Perelman/Shipp/Cosgrove, Live in Carrboro

A hot set of wonderful improvisational music from Ivo Perelman on sax, Matthew Shipp on piano, and Jeff Cosgrove (who I don’t really know) on drums. This is 55 minutes of pure improv, with Shipp especially doing so much that it is almost hard to believe this is one person.

A-

The Beths, Expert in a Dying Field

The Beths are one of my favorite rock bands in the last decade, but for whatever reason, getting around to their album from last year hadn’t happened. Too much music out there. I even saw them play much of this at Newport Folk Festival. Yeah, well, it is pretty damn good rock and roll. Also, as a historian, this is a greatest album title of all time. They were great live and this album is quite excellent. While I might suggest that a couple songs on the back half aren’t quite up to par, the rest of the album is so good that it deserves this grade. Just damn fine rock and roll from the southern hemisphere.

A

Bob Mould, Blue Hearts

I often think of late era Bob Mould like Guided by Voices. There’s a lot of music and it all kind of sounds the same from these aging punkers. The difference of course is that Mould has a lot to say, whereas Bob Pollard, well, he doesn’t. Is this that different from his previous work? Of course not. Is Mould still the crankiest man in rock and roll? Yes he is. I saw him last week and I can confirm this. Does he still fucking rock? Goddman right.

A-

Duster, Together

This is pretty boring shoegaze right here. It’s supposed to be sad, but mostly it is whiny. And there just isn’t enough going on musically to give it a charge, even as it is abundantly clear they can bring noise when they want. At least they named a song “Sleepyhead” to describe my mood listening to this.

C

Tui, Pretty Little Mister

This is a little known old-time music project between Jake Blount, the Providence musician who has blown up in the last couple of years, and the fiddler Libby Weitnauer from Tennessee. What this intends to do is together both white and black string band traditions in conversation with each other. Being a true old-time project, it has a niche appeal, but it is a solid release of good songs and two excellent musicians who work together with mastery.

B+

Tinariwen, Amatssou

It’s a Tinariwen album. They are all pretty much the same.

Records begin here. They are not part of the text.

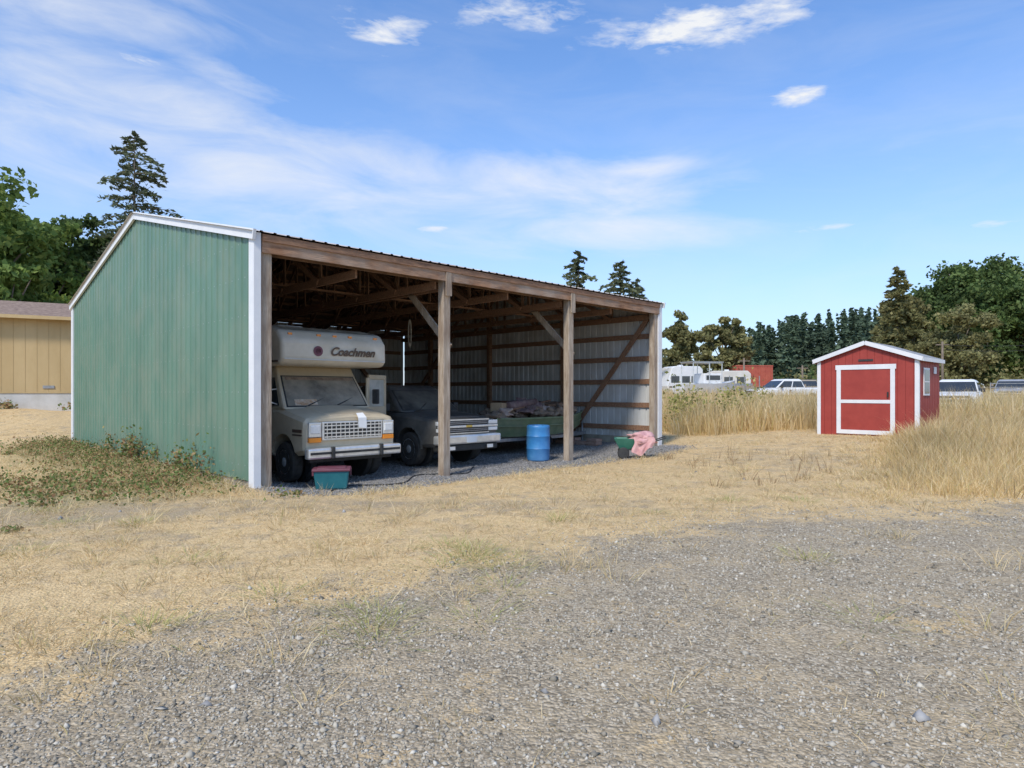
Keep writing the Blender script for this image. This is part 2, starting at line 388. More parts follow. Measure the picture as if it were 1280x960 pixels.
dens=(1-gravel_mask(cx,cy)*.9)*(1-shed_mask(cx,cy))
k=(rng.random(n)<dens*.8)&clear_of_barn(cx,cy)&clear_of_shed(cx,cy)
cx,cy=cx[k],cy[k]
X,Y,hh,ww,le=clumps(cx,cy,28,.09*np.ones(len(cx)),.06+.15*rng.random(len(cx))**2,(.003,.007),(1.2,.5))
blades("dry_grass_tufts",X,Y,hh,ww*1.3,le,M_dry)
px_=np.array([(465,780),(600,775),(580,700),(620,712),(640,700),(190,785),(440,765),(1000,628),(910,625),(345,745),(1085,780),(560,685),(480,770),(590,690),(470,800),(170,655),(700,650),(1010,700),(550,710),(605,695),(630,735),(60,640),(85,655),(25,690),(815,640),(240,700)],float)
dd=1.6*F/(px_[:,1]-490); cx=(px_[:,0]-640)/F*dd
X,Y,hh,ww,le=clumps(cx,dd,120,.12*np.ones(len(cx)),.04+.06*rng.random(len(cx)),(.004,.008),(1.0,.6))
blades("yellow_green_tufts",X,Y,hh,ww,le,M_ygr)
n=14500
cy=8.4+19.5*rng.random(n); cx=rng.uniform(2.5,26,n)
edge=tall_mask(cx,cy)
a_=(cx-PX)*.709+(cy-PY)*-.705; b_=(cx-PX)*.705+(cy-PY)*.709
k=(rng.random(n)<edge**1.1)&clear_of_shed(cx,cy)&(cx<cy*.9+1)
k&=~((a_>-.2)&(a_<1.4)&(b_>-2.0)&(b_<.0)&(rng.random(n)<.5))
cx,cy,ed=cx[k],cy[k],edge[k]
hh0=(.10+.76*ed**2.6*rng.uniform(.3,1.0,len(cx)))*(.5+.5*ss((cy-9.5)/7))
X,Y,hh,ww,le=clumps(cx,cy,20,.14*np.ones(len(cx)),hh0,(.005,.011),(.6,.36))
ww=ww*(.6+.05*Y)
blades("tall_dry_grass",X,Y,hh,ww,le,M_tallg)
n=13500
cy=21.5+42*rng.random(n)**1.5; cx=rng.uniform(4,62,n)
k=(rng.random(n)<tall_mask(cx,cy))&(cx<cy*.9+1)&(cx>cy*.2)&clear_of_shed(cx,cy)
cx,cy=cx[k],cy[k]
X,Y,hh,ww,le=clumps(cx,cy,14,.3*np.ones(len(cx)),.55+.9*rng.random(len(cx)),(.018,.036),(.4,.25))
blades("tall_dry_grass.001",X,Y,hh,ww,le,M_tallg)
def leafcloud(cx,cy,cz,N_,rad):
    n=len(cx)*N_
    c=np.stack([np.repeat(cx,N_),np.repeat(cy,N_),np.repeat(cz,N_)],-1)
    return c+rng.normal(0,1,(n,3))*np.repeat(rad,N_,axis=0)
def leafquads(C,size,mat_,name,parent=None,elong=1.6):
    n=len(C); a=rng.normal(0,1,(n,3)); a/=np.linalg.norm(a,axis=1)[:,None]
    r=rng.normal(0,1,(n,3)); b_=np.cross(a,r); b_/=np.linalg.norm(b_,axis=1)[:,None]
    s_=(size*rng.uniform(.6,1.4,n))[:,None]
    a=a*s_*elong/2; b_=b_*s_/2
    v=np.stack([C-a,C-b_*1.0,C+a,C+b_*1.0],1).reshape(-1,3)
    return nmesh(name,v,np.arange(4*n).reshape(-1,4),4,mat_,parent)
ns=230
s=-np.abs(rng.normal(.2,.85,ns))-.12; t=rng.uniform(.6,13.5,ns)**1.0; wx,wy=xy(s,t)
e2=110; wx=np.concatenate([wx,rng.normal(-8.2,2.1,e2)]); wy=np.concatenate([wy,rng.normal(10.4,1.0,e2)])
s_,t_=st(wx,wy); k=(s_<-.1)|(t_<-.3); wx,wy=wx[k],wy[k]
hh=rng.uniform(.03,.25,len(wx))
rad=np.stack([hh*1.3,hh*1.3,hh*.42],-1)
C=leafcloud(wx,wy,hgt(wx,wy)+hh*.5,65,rad)
leafquads(C,.034,M_gw,"weed_patch")
s=rng.uniform(-.35,-.12,16); t=rng.uniform(1.8,8.5,16); wx,wy=xy(s,t); hh=rng.uniform(.15,.38,16)
C=leafcloud(wx,wy,hgt(wx,wy)+hh,70,np.stack([hh*.35,hh*.35,hh*.5],-1)); leafquads(C,.045,M_gw,"weed_patch.001")
n=420; s=-np.abs(rng.normal(.2,1.1,n))-.1; t=rng.uniform(-.6,13.5,n); cx,cy=xy(s,t)
X,Y,hh,ww,le=clumps(cx,cy,24,.1*np.ones(n),rng.uniform(.05,.24,n),(.005,.011),(1.0,.45)); blades("dry_grass_tufts.001",X,Y,hh,ww,le,M_dry)
n=60
cx=np.concatenate([rng.uniform(3.4,8,40),rng.uniform(13,20,20)]); cy=np.concatenate([rng.uniform(9.2,18,40),rng.uniform(12,22,20)])
k=clear_of_barn(cx,cy)&clear_of_shed(cx,cy); cx,cy=cx[k],cy[k]
X,Y,hh,ww,le=clumps(cx,cy,10,.05*np.ones(len(cx)),rng.uniform(.12,.42,len(cx)),(.006,.012),(1.5,.25))
M_br=island_mat("thistle_brown",[(.17,.11,.06),(.30,.20,.11),(.36,.28,.15)],.9)
blades("thistle_stalks",X,Y,hh,ww,le,M_br)
sx=np.array([6.3,6.9,7.7,8.8,11.2,11.9,7.2,8.3]);sy=np.array([25.0,26.0,27,26,30,31,28.5,24.5])
rad=np.stack([np.full(8,.30),np.full(8,.30),np.full(8,.48)],-1)
C=leafcloud(sx,sy,hgt(sx,sy)+.85,190,rad)
leafquads(C,.085,island_mat("shrub_leaves",[(.18,.21,.06),(.34,.32,.10),(.50,.42,.16),(.24,.26,.08)],.8,.3),"field_shrubs")

# ------------------------------------------------------------ pole barn
LW,D,HE,HR=12.25,12.9,4.27,5.80
zt=lambda t: HE+(HR-HE)*(1-abs(t-D/2)/(D/2))
barn=empty("pole_barn",(A[0],A[1],0),ANG)
def ribbed(name,length,zb,ztop,place,pitch,h,mat_,kinks=()):
    pts=[];u=0
    while u<length-1e-6:
        for a,o in((0,0),(.74,0),(.79,1),(.93,1)):
            q=u+a*pitch
            if q<length: pts.append((q,o*h))
        u+=pitch
    for kk in kinks: pts.append((kk,0))
    pts.append((length,0)); pts=sorted(set(pts))
    v=[];f=[]
    for q,o in pts:
        v.append(place(q,o,zb(q))); v.append(place(q,o,ztop(q)))
    for i in range(len(pts)-1): f.append((2*i,2*i+2,2*i+3,2*i+1))
    me=bpy.data.meshes.new(name); me.from_pydata(v,[],f); me.materials.append(mat_)
    o=bpy.data.objects.new(name,me); COL.objects.link(o); o.parent=barn; return o
ribbed("end_wall_siding",D,lambda q:.10-.06*q/D,lambda q:zt(q)-.01,lambda q,o,z:(-.03-o,q,z),.27,.017,M_green,(D/2,))
ribbed("end_wall_inner",D,lambda q:.05,lambda q:zt(q)-.02,lambda q,o,z:(-.012,q,z),.27,.022,M_galv,(D/2,))
ribbed("far_end_wall_inner",D,lambda q:-.02,lambda q:zt(q)-.02,lambda q,o,z:(LW+.05+o,q,z),.235,.03,M_galv,(D/2,))
ribbed("far_end_wall_siding",D,lambda q:-.02,lambda q:zt(q)-.01,lambda q,o,z:(LW+.10+o,q,z),.235,.022,M_greend,(D/2,))
ribbed("rear_wall_inner",LW,lambda q:-.1,lambda q:HE-.03,lambda q,o,z:(q,D+.02+o,z),.235,.03,M_galv)
ribbed("rear_wall_siding",LW,lambda q:-.1,lambda q:HE-.03,lambda q,o,z:(q,D+.07+o,z),.235,.022,M_greend)
sv=[];sf=[]
for zz in (.35,.95,1.6,2.25,2.9,3.55,4.15,4.75,5.35):
    q=.08
    while q<D:
        if zz<zt(q)-.15:
            i=len(sv); r=.011
            sv+=[(-.034,q-r,zz-r),(-.034,q+r,zz-r),(-.034,q+r,zz+r),(-.034,q-r,zz+r)]; sf.append((i,i+1,i+2,i+3))
        q+=.27
pmesh("siding_screws",sv,sf,mat("screw_heads",(.30,.38,.33),None,rough=.4),barn)
box("corner_trim_side",(-.065,-.028),(-.05,.13),(.0,HE-.02),M_white,barn)
box("corner_trim_front",(-.065,.055),(-.075,-.052),(.0,HE-.02),M_white,barn)
box("rear_corner_trim",(-.065,-.03),(D-.12,D+.1),(.0,HE-.05),M_white,barn)
box("far_corner_trim",(LW+.0,LW+.15),(-.06,-.03),(-.05,HE-.03),M_white,barn)
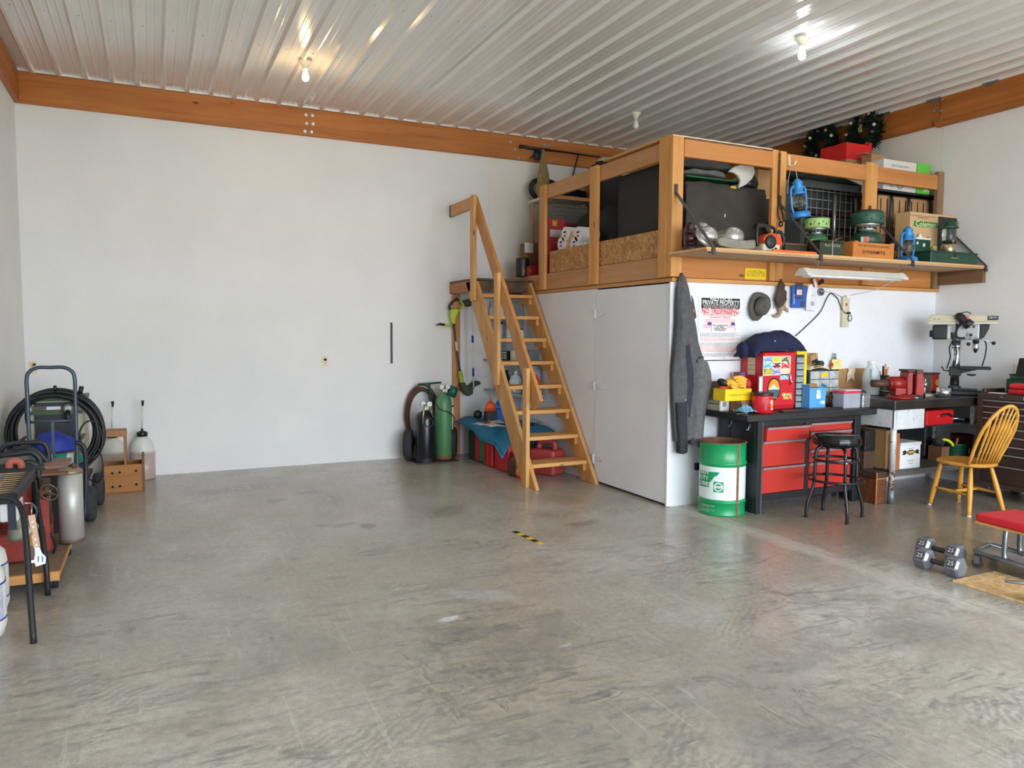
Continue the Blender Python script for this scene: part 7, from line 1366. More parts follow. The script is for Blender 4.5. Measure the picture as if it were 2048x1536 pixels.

This one has some slight variations in working with Daniel Lanois, which means strings and tones borrowed from American country music. That adds a bit of a twist, but it’s still very much a Tinariwen album and your opinion on this is likely to depend on how you feel about the African desert blues. I like it and I like the country on this. But otherwise the sound is the same as every other of their albums. Which is fine.

B+

As always, this is an open thread for all things music and art and none things politics.